Published in The Financial Times
If you drive down the B4176 from Wolverhampton to Dudley you’ll eventually pass a small brown sign – a small brown sign you’d be forgiven for dismissing as some kind of prank, for it is labelled “Halfpenny Green Vineyard” and the Black Country, as this part of the West Midlands is known, is hardly famous for its fine wine production.
It is famous for its fine beer, its fine roast pork sandwiches, its fine curries. It is also famous for its not-so-fine industrial decline, unemployment, and racial tensions. But, having grown up in the area, I can report with some authority that the Black Country does not have very much in common with Bordeaux or Burgundy.
However, if you continue in the direction of the sign, as I did a while ago, you’ll discover that Halfpenny Green Vineyard is no prank. It is very real. And it is full of surprises – the first being the estate itself. I don’t know what I expected: maybe a few vines struggling for breath in a clearing between derelict factories – but Halfpenny Green Vineyard turned out to be set in a rather lovely patch of English countryside.
Second surprise: the proprietor isn’t loopy. Again, I don’t know what I expected – maybe someone who looked as eccentric as the very idea of a vineyard in the British West Midlands – but 38-year-old Clive Vickers, who runs Halfpenny Green with his father and wife, was as presentable as your average actuary.

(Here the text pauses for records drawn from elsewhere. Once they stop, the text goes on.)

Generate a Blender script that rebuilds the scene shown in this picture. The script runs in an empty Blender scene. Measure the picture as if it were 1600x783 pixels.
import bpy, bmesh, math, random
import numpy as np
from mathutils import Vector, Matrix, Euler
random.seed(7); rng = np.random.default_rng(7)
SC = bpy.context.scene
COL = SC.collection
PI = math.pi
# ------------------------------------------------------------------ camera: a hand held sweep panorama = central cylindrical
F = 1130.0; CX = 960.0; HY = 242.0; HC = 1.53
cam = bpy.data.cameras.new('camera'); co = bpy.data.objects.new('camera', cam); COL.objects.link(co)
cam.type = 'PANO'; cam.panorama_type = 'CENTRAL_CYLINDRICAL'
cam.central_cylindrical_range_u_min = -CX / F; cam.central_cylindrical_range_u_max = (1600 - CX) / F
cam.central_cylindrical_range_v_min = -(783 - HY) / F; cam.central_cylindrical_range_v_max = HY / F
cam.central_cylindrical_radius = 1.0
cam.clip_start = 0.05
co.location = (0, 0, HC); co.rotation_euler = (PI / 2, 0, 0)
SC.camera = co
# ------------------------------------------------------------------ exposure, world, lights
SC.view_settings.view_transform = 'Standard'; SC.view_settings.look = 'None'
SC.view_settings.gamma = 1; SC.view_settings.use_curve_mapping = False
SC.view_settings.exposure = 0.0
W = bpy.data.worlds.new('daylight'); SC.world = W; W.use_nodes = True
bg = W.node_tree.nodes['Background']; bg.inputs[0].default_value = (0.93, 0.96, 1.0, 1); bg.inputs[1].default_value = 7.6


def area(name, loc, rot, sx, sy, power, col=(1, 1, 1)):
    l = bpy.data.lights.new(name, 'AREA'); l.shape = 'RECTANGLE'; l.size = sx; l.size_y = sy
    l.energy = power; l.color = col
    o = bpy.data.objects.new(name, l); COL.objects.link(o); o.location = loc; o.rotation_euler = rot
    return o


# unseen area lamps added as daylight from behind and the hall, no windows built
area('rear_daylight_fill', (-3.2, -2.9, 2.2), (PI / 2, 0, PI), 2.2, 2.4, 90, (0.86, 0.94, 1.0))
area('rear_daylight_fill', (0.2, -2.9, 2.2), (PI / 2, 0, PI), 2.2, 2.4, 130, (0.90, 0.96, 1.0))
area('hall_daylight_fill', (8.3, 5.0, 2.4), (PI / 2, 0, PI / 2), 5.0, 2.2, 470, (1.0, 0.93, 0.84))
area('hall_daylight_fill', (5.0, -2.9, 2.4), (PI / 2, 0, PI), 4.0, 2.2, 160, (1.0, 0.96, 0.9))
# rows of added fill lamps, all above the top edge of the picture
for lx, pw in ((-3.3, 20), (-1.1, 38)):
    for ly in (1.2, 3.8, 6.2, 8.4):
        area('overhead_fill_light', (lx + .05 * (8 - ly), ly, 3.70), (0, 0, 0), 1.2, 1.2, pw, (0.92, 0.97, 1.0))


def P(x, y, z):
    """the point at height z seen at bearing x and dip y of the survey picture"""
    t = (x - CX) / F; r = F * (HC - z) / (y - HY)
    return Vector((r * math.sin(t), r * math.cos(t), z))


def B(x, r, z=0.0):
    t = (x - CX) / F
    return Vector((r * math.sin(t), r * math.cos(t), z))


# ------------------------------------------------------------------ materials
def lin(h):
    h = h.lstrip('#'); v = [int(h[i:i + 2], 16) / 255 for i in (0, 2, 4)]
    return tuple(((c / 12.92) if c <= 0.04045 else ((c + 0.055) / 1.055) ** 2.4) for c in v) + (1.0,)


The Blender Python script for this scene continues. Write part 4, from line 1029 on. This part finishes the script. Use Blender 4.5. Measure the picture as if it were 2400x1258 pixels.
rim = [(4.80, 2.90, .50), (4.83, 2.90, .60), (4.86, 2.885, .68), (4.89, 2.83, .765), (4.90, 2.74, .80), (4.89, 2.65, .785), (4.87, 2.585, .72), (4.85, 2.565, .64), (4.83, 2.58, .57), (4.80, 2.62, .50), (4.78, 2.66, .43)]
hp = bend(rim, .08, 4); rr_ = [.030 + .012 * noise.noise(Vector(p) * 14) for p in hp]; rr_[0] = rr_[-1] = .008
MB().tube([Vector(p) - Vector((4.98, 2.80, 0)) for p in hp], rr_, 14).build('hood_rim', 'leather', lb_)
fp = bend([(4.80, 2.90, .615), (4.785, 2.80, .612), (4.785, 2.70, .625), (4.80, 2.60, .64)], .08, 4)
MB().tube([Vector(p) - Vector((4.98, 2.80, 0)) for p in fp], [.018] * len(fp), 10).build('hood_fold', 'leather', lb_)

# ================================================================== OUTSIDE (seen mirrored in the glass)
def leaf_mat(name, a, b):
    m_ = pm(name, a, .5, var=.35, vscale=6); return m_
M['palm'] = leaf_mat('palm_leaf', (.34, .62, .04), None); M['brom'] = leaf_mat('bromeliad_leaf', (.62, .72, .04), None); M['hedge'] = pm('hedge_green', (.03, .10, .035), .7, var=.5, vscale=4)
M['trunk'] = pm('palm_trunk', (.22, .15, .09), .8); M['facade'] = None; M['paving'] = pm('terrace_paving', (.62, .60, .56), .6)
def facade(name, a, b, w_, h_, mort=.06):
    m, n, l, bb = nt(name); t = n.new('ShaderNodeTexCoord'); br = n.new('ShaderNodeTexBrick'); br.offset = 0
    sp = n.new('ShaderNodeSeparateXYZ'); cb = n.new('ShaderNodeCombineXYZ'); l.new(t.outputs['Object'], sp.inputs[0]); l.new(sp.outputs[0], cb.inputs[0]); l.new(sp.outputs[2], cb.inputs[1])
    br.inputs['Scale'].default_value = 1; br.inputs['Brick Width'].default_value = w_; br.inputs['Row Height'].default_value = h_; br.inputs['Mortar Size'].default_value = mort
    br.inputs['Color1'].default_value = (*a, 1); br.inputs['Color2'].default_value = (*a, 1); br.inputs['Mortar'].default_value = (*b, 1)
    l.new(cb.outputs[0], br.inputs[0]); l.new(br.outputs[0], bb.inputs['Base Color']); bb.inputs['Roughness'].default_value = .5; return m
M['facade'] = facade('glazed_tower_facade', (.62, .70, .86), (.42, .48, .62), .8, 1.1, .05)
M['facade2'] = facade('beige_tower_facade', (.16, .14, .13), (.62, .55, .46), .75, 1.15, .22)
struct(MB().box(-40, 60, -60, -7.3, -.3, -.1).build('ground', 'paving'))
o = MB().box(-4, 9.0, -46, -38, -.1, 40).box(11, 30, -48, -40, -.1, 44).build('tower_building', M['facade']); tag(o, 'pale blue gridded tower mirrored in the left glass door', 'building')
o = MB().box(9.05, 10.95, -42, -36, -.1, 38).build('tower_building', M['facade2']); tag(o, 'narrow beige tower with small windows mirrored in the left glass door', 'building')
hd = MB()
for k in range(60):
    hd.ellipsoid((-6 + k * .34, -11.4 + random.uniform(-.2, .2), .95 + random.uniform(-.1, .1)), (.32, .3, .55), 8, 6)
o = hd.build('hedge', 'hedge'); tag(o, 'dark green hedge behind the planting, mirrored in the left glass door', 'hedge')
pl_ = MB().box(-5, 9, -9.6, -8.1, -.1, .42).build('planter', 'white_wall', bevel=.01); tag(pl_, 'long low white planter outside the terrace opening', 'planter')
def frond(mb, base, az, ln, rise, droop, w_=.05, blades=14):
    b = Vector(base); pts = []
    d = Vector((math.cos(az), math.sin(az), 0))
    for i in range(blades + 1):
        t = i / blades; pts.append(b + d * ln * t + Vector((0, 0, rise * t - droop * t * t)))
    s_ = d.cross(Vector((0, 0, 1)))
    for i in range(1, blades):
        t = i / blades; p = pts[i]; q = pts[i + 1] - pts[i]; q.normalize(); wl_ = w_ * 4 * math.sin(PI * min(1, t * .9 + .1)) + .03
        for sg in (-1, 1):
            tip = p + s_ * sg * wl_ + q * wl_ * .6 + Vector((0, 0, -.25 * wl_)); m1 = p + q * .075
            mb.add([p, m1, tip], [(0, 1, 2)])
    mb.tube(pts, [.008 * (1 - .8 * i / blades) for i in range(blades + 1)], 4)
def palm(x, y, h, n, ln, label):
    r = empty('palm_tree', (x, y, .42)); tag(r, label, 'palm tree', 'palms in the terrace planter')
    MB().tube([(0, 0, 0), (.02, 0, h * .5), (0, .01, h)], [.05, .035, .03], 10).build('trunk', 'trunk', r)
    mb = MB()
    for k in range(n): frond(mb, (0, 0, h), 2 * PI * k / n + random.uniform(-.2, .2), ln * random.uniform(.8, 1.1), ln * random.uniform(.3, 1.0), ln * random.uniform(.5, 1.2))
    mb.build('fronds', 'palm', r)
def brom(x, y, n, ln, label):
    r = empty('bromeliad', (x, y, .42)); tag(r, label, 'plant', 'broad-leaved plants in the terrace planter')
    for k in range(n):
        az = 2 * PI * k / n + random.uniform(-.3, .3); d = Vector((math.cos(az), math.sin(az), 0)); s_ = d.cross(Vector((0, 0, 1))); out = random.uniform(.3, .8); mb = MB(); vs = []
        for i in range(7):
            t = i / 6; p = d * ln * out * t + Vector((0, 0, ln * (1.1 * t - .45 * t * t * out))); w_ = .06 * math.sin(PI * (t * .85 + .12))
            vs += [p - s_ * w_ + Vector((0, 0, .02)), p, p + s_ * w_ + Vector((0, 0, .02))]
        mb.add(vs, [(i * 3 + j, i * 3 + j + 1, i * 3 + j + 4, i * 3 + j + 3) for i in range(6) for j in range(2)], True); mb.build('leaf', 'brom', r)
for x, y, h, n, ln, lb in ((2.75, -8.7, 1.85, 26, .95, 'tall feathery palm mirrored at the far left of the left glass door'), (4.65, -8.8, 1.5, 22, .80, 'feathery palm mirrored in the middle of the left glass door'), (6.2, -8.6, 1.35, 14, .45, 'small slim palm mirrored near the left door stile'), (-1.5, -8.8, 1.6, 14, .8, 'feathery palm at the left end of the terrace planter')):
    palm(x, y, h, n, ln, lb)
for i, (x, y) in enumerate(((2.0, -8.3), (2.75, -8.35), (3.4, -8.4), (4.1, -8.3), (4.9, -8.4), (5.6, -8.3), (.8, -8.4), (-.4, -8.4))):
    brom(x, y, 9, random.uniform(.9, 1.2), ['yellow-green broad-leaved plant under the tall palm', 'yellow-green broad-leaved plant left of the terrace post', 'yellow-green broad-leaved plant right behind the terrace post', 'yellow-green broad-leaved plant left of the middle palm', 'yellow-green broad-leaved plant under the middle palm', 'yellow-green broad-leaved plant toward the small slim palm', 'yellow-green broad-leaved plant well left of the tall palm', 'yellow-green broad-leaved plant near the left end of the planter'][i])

After bidding me a warm local welcome (“alroight?”) and offering me an equally warm beverage (“kipper tie?”), he talked me through the curious history of Halfpenny Green (“Hay-p-knee Green”) in an entirely sober manner, beginning by admitting that a vineyard in this part of the world was a “strange concept”.
Yes, the area didn’t enjoy the kind of sunshine that the world’s most famous wine-making regions did, but, actually, the land was “perfectly suitable” for wine production. The soil was light and sandy, as required, and lay in a frost-free micro-climate.
The next surprise was yet more striking: the world’s unlikeliest vineyard, which produces what Vickers tentatively describes as “the most northern commercial red wine in the world”, is a prosperous business. This financial year they expect a turnover of around £800,000 and profits of some £100,000.
This was a lot to take in, not least because the one review I had read was hardly complimentary: a writer on the Birmingham Evening Mail had remarked that he once used a bottle of Halfpenny Green to “cleanse the sink”. But maybe the comment was unfair. After bidding Vickers a local farewell (“ta ra!”), I contacted the FT’s authoritative wine critic, Jancis Robinson, to find out.
She invited me over to her home in north London for a wine tasting, at 9:30 one cold weekday morning. We began with a £12.50 bottle of “Halfpenny Green Sparkling”, which Jancis poured into a glass, sniffed, swilled, sipped and spat out. I did the same, without the spitting.
“It smells clean,” she declared as I gulped. “It doesn’t smell chemical or off-putting, so that’s a plus.” Another sniff. “It smells as if the fruit has been mashed about a bit, not treated quite as gently as some champagne.” Another sip. “But it’s not bad at all. And a fair price… for a curiosity.”
It was, as they say in the Black Country, a bostin’ start for the vineyard. Unfortunately, it was also as bostin’ as it was going to get. Jancis pronounced the next bottle, a £6.50 bottle of Reichensteiner, “rather sour” and the one after that, a £5.80 bottle of Penny Black, too expensive. “When you compare it to how much fruit you can get in bottles priced between £4 and £5, it is too much.”
Meanwhile, it was obvious even to my unsophisticated palette that the £6.50 bottle Penny Red, described by the maker as “medium-bodied with ripe fruits and a long lingering aftertaste” was bad. Jancis was as polite as she could be: after swirling and spitting and grimacing, she remarked: “The aftertaste perhaps isn’t a pleasant one. You wouldn’t want to drink a whole glass.”
Which probably leaves you wondering: how on earth does Halfpenny Green make so much money when the standard of its wine is, well, so mixed? Could it be that the people of the West Midlands don’t know good wine from bad? Is Halfpenny Green extraordinarily good at marketing? The answer to both questions is: no.
The vineyard’s unlikely success, it transpires, has little to do with the quality of its wine. “If we had just put some vines in a field and tried to sell the resulting wine, we would have gone under,” revealed Vickers, who added that most of his turnover came not from wine sales, but through the spinoffs bolted on to the business: everything from guided tours to an on-site gift shop, a craft centre, a tea room, a coarse fishing lake, an “adopt a vine” scheme, bottling services for other producers and the creation of special giftpacks emblazoned with the logos of local football teams.
They are the most energetic entrepreneurs I have ever met. Not only have they managed the extremely difficult task of diversifying away from arable farming, but they have done so by diversifying into the most difficult of industries (English wine). I started by thinking that the idea of a Wolverhampton vineyard was a business as oxymoronic as a mineral water plant in Chernobyl. But by the end of my visit I was very impressed (and also a little bit drunk).